◆ **Task description**
Up to and including the line that contains "SC.view_settings.use_curve_mapping = False", write out each line of the material from its first line, exactly.

◆ **Data entries**

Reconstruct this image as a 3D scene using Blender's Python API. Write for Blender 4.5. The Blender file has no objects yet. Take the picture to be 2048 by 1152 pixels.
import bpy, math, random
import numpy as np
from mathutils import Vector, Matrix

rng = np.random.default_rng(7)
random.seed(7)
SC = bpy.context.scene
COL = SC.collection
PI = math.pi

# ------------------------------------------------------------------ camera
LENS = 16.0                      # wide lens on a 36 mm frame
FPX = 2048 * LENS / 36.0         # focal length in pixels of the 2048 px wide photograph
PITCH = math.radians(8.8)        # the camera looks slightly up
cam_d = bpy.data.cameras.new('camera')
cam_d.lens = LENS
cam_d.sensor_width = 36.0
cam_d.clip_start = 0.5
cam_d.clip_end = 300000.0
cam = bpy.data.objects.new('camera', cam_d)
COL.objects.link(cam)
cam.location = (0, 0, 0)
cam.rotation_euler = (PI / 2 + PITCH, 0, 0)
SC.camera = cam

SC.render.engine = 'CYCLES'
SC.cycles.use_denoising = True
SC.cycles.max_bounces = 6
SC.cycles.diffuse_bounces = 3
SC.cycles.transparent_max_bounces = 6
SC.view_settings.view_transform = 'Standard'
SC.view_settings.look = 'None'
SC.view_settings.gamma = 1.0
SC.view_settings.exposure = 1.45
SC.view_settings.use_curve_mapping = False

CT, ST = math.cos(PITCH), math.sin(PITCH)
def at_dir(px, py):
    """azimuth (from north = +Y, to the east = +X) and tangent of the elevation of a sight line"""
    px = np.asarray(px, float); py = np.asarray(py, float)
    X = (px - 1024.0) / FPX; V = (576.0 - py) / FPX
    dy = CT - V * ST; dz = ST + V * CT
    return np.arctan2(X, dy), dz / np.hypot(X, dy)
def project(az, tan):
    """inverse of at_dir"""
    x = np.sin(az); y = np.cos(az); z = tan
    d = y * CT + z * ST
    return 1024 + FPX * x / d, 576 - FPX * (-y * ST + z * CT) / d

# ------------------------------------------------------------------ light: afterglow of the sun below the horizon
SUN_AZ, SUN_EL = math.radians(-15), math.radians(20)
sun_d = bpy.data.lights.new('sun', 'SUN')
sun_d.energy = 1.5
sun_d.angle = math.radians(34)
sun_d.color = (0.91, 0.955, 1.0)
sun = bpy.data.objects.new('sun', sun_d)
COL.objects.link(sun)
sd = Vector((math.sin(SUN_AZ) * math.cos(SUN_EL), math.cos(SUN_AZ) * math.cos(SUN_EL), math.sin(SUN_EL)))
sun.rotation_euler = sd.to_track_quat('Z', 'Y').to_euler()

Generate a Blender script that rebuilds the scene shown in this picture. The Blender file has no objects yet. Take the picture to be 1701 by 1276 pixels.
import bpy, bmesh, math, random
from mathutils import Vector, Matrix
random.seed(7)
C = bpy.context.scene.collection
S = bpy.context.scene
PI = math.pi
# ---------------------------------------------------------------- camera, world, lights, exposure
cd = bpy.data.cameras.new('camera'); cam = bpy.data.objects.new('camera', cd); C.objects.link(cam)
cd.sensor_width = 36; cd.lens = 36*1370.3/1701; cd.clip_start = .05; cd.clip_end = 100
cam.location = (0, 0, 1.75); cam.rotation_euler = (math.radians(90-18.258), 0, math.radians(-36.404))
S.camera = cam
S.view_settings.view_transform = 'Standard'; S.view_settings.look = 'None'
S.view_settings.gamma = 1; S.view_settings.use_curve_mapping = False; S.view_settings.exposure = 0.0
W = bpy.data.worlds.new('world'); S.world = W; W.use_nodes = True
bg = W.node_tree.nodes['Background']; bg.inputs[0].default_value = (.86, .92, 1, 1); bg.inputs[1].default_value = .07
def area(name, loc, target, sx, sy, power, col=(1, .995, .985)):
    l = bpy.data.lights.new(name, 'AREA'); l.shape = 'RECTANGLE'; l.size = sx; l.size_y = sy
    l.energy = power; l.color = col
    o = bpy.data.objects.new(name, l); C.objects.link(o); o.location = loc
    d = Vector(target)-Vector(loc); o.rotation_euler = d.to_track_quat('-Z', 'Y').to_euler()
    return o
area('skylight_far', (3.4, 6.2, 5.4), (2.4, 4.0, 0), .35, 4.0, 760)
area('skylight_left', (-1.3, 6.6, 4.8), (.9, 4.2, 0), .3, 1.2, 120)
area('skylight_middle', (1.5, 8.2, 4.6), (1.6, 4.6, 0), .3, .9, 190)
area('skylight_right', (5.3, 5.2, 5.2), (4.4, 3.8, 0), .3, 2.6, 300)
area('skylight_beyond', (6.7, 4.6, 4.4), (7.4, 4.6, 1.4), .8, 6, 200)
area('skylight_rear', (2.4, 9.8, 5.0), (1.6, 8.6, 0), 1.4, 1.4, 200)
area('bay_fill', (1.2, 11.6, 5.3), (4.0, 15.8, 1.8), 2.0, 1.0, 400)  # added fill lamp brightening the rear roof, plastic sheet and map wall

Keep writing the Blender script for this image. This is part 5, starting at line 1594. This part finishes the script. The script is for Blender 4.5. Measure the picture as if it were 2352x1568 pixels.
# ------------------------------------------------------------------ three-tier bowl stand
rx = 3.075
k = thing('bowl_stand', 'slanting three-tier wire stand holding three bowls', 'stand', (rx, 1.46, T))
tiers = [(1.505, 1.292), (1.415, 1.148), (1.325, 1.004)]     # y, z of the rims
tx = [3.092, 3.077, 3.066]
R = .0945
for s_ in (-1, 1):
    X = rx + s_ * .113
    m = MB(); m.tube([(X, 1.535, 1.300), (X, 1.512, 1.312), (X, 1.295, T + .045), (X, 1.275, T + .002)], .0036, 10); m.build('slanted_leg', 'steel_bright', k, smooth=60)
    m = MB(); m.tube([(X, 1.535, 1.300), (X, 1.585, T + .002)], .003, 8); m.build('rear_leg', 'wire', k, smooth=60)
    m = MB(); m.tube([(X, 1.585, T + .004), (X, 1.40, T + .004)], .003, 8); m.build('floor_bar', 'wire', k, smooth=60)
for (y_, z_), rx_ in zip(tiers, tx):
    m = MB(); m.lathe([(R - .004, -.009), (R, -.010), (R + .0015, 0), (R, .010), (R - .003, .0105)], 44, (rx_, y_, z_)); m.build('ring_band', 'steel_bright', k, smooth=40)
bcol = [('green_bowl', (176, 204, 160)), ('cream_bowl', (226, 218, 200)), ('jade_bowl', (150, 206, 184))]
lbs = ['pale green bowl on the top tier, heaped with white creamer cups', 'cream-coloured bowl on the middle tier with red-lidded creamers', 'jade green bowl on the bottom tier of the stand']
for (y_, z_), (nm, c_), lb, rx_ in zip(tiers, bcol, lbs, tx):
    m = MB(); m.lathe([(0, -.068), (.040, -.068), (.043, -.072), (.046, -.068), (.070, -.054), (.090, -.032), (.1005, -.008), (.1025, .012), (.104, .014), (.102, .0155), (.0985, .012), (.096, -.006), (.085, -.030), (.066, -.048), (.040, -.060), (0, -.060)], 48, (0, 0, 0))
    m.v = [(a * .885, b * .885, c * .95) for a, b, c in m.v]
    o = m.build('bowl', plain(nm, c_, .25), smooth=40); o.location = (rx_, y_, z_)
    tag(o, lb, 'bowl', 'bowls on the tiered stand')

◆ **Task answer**
Reconstruct this image as a 3D scene using Blender's Python API. Write for Blender 4.5. The Blender file has no objects yet. Take the picture to be 2048 by 1152 pixels.
import bpy, math, random
import numpy as np
from mathutils import Vector, Matrix

rng = np.random.default_rng(7)
random.seed(7)
SC = bpy.context.scene
COL = SC.collection
PI = math.pi

# ------------------------------------------------------------------ camera
LENS = 16.0                      # wide lens on a 36 mm frame
FPX = 2048 * LENS / 36.0         # focal length in pixels of the 2048 px wide photograph
PITCH = math.radians(8.8)        # the camera looks slightly up
cam_d = bpy.data.cameras.new('camera')
cam_d.lens = LENS
cam_d.sensor_width = 36.0
cam_d.clip_start = 0.5
cam_d.clip_end = 300000.0
cam = bpy.data.objects.new('camera', cam_d)
COL.objects.link(cam)
cam.location = (0, 0, 0)
cam.rotation_euler = (PI / 2 + PITCH, 0, 0)
SC.camera = cam

SC.render.engine = 'CYCLES'
SC.cycles.use_denoising = True
SC.cycles.max_bounces = 6
SC.cycles.diffuse_bounces = 3
SC.cycles.transparent_max_bounces = 6
SC.view_settings.view_transform = 'Standard'
SC.view_settings.look = 'None'
SC.view_settings.gamma = 1.0
SC.view_settings.exposure = 1.45
SC.view_settings.use_curve_mapping = False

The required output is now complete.